A fantasy darling who will likely enjoy a post-trade bump in fantasy recognition, Karns owns a career 8.89 K/9 (23.1 percent strikeout rate) and finally posted a solid ERA to back it up. The interesting thing is that the 27-year-old hurler doesn’t have great strikeout peripherals, as none of his pitches boast high swinging-strike rates. He does more holistic damage with his repertoire; however, it’s disconcerting to rely on a guy for strikeouts when he doesn’t appear to have a “plus” pitch—even if that’s difficult to ascertain by looking at statistics. Still, Karns has the track record to justify the hype. Just remember: It may not seem like it, but Safeco actually offers a worse pitching environment than Tropicana Field.
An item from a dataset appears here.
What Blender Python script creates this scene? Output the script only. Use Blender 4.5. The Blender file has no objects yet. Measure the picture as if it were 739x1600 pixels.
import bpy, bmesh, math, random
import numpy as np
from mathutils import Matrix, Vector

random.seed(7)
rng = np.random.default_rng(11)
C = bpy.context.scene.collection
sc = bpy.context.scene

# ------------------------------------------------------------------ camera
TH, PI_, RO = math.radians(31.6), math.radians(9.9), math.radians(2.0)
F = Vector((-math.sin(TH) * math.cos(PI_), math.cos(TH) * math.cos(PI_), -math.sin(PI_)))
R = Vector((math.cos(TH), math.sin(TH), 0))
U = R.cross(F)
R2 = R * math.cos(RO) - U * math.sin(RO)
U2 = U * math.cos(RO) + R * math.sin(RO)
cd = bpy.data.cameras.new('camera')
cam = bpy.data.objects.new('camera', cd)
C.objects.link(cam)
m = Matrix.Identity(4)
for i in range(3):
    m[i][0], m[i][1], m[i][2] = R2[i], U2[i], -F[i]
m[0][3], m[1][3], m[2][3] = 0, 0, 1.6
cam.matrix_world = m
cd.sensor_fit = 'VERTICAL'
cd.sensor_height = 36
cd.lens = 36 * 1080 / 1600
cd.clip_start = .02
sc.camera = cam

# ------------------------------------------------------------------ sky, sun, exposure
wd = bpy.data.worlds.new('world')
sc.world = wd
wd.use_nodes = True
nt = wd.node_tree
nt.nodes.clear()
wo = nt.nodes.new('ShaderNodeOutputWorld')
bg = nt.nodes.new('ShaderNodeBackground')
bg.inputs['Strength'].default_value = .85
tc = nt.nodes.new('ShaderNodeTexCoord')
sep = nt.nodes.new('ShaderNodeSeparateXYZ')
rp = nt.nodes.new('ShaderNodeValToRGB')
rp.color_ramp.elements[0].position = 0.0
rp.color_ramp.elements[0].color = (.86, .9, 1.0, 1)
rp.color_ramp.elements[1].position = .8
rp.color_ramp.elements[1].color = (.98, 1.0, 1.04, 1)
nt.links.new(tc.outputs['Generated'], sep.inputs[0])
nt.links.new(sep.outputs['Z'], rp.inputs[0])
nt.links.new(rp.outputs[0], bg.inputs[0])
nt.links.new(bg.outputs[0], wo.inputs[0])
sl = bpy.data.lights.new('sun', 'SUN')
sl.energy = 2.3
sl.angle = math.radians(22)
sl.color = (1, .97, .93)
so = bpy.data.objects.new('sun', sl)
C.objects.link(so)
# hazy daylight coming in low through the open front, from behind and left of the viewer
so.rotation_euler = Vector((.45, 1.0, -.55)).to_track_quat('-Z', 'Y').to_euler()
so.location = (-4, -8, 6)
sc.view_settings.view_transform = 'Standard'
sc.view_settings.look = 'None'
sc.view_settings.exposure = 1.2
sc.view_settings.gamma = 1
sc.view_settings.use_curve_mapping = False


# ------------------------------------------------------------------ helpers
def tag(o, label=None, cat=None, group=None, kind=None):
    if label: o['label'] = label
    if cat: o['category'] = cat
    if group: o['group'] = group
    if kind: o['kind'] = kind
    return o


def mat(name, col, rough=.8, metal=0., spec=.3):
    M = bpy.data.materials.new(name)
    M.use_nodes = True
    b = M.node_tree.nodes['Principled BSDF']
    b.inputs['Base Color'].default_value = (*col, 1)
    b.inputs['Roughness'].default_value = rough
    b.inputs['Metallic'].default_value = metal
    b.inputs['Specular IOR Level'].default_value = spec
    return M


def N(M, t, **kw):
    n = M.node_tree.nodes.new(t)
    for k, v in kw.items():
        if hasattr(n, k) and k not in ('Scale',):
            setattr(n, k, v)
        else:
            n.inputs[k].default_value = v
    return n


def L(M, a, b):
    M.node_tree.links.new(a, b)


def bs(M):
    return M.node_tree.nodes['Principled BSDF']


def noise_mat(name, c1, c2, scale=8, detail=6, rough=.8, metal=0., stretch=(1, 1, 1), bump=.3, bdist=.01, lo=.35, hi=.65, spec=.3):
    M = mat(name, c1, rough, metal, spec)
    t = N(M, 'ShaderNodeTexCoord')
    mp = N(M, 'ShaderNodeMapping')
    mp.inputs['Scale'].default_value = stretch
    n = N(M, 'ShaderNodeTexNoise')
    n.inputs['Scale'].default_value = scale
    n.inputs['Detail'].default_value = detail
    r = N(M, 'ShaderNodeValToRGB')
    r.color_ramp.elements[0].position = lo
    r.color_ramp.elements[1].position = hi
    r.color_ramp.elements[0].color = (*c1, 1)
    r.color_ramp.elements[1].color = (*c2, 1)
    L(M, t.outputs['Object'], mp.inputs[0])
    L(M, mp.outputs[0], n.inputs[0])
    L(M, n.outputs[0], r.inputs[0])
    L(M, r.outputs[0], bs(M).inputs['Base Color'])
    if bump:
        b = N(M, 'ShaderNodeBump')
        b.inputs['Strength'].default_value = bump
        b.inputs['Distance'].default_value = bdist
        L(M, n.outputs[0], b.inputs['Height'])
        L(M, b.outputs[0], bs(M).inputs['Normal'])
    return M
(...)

Clay Buchholz, SP, Boston Red Sox

Buchholz has always had good stuff. Not as good of stuff as Joe Kelly, but good stuff nonetheless. The problem has traditionally been that the right-hander struggles to get ahead in the count and is forced to groove pitches to avoid walks. In this way, not all low walk rates are created equally. In 2015, though, his first-pitch strike jumped from 60.7 percent to a career-high 65 percent, while his zone percentage jumped through the roof. He accomplished all this without throwing his fastball more often, which is primarily the reason why his strikeout rate and swinging-strike rate both increased dramatically. If Buchholz can carry over these trends to 2016, he’ll be a great buy-low option for fantasy owners. Of course, that’s a huge if and his injury history brings added baggage.

Hector Santiago, SP, Los Angeles Angels

The Angels continue to look for reasons to avoid starting Santiago every fifth day, but he finally started 30-plus games in 2015 and was the 52nd-ranked fantasy starter in ESPN leagues. Although his impact in the strikeout category is more cumulative than rate-based, only 43 pitchers struck out at least 160 batters. Santiago was one of them. Assuming he breaks the season in the rotation, the lefty is a sneaky source of strikeouts. I’d rather draft someone like Kennedy in the late rounds of a fantasy draft, but Santiago is solid and pitches in a nice park. And, no, Andrelton Simmons won’t help him. The southpaw has a 29.9 percent ground-ball rate.

Will Smith, RP, Milwaukee Brewers

Out of all MLB pitchers who threw at least 50 innings, Smith had the seventh-highest strikeout rate (34.5 percent) and struck out as many batters as two qualified starters (Mike Pelfrey and Mark Buehrle). His slider is one of the more wicked weapons in Major League Baseball. The added benefit of Smith is that he’s likely second in line for the closer’s job in Milwaukee, and new general manager David Stearns shouldn’t have the same attachment to K-Rod as the former regime. Draft him in deeper leagues for the strikeouts, celebrate when he vultures a few saves.